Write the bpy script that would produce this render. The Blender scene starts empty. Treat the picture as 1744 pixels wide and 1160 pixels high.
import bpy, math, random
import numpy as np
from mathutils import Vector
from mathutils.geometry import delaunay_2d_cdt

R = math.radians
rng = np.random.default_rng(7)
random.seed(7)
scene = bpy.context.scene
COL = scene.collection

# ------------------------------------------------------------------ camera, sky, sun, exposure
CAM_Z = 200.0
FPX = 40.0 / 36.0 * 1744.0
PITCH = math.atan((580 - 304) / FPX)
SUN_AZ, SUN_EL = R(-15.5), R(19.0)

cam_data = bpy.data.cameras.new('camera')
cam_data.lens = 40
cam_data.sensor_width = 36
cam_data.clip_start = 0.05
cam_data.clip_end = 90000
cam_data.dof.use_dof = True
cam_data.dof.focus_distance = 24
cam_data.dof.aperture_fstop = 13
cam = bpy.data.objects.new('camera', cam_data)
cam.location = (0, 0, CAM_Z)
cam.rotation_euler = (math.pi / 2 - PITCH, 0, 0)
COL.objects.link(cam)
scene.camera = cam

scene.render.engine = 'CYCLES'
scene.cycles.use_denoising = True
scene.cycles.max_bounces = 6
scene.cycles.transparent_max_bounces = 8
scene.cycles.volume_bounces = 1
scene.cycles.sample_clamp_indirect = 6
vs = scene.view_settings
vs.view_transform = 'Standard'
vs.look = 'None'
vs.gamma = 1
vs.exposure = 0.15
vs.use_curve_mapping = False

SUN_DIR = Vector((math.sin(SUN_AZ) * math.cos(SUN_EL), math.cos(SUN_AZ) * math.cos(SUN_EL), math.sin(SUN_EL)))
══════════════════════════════
EXERCISE DIRECTIONS:
All lines of the data above that include the word "render" must be shown.

RESULT FOR THIS EXERCISE:
Write the bpy script that would produce this render. The Blender scene starts empty. Treat the picture as 1744 pixels wide and 1160 pixels high.
scene.render.engine = 'CYCLES'